• _DATA EXTRACT_
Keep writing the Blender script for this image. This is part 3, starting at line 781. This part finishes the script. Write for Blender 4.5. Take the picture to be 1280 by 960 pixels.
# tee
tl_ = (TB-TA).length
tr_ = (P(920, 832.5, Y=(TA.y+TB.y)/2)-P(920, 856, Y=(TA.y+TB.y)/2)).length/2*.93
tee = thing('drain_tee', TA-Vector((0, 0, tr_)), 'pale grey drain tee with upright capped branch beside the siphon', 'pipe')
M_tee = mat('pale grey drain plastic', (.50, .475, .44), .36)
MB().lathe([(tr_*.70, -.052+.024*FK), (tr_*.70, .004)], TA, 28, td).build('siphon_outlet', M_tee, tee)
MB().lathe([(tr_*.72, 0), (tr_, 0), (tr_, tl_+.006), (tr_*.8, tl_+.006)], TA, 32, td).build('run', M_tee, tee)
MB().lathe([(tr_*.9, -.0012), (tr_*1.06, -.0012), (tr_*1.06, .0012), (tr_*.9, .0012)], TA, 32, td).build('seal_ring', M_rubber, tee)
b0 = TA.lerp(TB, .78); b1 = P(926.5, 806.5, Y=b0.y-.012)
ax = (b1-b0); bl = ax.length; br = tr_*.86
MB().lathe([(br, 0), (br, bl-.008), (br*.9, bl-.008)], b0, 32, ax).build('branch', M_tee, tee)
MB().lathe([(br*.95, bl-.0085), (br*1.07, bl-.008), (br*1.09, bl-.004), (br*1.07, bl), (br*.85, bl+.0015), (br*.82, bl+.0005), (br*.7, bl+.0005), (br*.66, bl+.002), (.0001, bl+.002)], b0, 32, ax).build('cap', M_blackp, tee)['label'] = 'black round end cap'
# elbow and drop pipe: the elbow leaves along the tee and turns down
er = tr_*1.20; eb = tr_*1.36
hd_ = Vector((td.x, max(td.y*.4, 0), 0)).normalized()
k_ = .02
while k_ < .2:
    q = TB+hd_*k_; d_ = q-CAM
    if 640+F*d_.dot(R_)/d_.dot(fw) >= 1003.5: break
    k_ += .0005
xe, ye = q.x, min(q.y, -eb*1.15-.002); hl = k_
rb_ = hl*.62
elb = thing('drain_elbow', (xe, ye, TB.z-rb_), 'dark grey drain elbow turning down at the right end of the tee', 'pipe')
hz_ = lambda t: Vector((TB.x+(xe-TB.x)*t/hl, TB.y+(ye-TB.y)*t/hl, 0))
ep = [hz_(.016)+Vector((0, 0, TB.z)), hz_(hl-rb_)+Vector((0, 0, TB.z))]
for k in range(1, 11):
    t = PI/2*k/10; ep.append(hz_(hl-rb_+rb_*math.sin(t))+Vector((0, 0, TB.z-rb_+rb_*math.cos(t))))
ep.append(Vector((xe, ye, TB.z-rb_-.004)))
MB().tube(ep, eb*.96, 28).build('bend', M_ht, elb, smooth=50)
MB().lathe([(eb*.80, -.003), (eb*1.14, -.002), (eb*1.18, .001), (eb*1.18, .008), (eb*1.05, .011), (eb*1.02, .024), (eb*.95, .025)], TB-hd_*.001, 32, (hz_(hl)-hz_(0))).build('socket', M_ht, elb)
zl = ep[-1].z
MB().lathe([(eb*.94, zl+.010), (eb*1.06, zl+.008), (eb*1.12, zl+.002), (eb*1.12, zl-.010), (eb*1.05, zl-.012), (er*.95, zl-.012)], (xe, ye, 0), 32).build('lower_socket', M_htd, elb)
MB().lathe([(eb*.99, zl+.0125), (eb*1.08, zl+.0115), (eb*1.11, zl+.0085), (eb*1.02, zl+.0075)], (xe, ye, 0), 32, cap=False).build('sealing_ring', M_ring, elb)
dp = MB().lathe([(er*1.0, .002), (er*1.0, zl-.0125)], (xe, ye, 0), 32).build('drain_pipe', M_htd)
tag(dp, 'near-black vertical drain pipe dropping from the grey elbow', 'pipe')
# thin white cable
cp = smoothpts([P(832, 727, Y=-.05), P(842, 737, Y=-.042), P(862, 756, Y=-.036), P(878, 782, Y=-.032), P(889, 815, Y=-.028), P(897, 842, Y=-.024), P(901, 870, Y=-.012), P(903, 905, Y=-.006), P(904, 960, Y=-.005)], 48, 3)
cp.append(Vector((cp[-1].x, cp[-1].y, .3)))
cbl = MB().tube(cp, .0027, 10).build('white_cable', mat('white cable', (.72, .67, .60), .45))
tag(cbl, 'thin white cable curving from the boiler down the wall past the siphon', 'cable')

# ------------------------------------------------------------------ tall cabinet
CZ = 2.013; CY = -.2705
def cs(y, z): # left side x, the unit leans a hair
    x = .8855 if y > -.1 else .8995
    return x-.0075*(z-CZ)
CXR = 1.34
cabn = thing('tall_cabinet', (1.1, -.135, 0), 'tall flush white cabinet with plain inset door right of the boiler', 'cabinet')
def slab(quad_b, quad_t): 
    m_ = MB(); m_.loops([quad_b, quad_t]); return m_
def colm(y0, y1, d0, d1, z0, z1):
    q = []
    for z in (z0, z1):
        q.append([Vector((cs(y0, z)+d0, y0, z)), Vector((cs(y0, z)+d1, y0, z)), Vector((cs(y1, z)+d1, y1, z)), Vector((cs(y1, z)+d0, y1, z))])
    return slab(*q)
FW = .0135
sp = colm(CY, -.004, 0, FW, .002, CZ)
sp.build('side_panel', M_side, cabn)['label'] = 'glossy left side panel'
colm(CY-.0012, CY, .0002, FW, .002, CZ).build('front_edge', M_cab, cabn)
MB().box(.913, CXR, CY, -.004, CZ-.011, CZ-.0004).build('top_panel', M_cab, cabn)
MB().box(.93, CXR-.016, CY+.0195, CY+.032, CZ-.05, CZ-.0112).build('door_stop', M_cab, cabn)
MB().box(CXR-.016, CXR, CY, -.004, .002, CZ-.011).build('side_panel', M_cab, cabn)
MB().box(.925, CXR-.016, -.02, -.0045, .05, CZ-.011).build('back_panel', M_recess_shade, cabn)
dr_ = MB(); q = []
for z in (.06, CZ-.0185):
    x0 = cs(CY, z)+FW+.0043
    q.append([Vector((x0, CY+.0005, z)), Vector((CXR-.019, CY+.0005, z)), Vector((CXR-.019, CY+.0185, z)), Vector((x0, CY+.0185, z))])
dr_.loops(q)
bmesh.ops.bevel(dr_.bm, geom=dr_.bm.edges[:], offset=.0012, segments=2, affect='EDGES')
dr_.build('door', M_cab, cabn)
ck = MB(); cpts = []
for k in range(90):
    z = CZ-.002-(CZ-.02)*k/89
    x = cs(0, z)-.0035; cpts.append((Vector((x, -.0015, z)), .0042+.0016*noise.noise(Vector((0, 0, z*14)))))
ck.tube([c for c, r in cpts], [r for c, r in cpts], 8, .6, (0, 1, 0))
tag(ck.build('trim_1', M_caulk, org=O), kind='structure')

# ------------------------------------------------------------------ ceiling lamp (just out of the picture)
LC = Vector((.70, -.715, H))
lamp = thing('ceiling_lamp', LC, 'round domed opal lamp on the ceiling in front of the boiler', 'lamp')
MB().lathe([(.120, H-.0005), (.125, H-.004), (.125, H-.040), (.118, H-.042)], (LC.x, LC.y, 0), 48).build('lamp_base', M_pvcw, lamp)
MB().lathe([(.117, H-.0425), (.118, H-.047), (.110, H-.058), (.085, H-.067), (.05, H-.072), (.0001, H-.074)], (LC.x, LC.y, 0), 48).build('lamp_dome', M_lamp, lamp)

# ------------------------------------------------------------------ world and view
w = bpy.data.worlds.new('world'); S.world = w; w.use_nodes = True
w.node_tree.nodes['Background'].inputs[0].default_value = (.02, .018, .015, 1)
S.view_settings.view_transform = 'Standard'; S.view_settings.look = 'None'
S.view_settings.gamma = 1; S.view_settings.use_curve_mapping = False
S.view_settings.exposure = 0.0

• _WHAT NEEDS TO BE DONE_
Lines containing the string "picture" are to be selected and copied.

• _COMPLETE OUTPUT_
Keep writing the Blender script for this image. This is part 3, starting at line 781. This part finishes the script. Write for Blender 4.5. Take the picture to be 1280 by 960 pixels.
# ------------------------------------------------------------------ ceiling lamp (just out of the picture)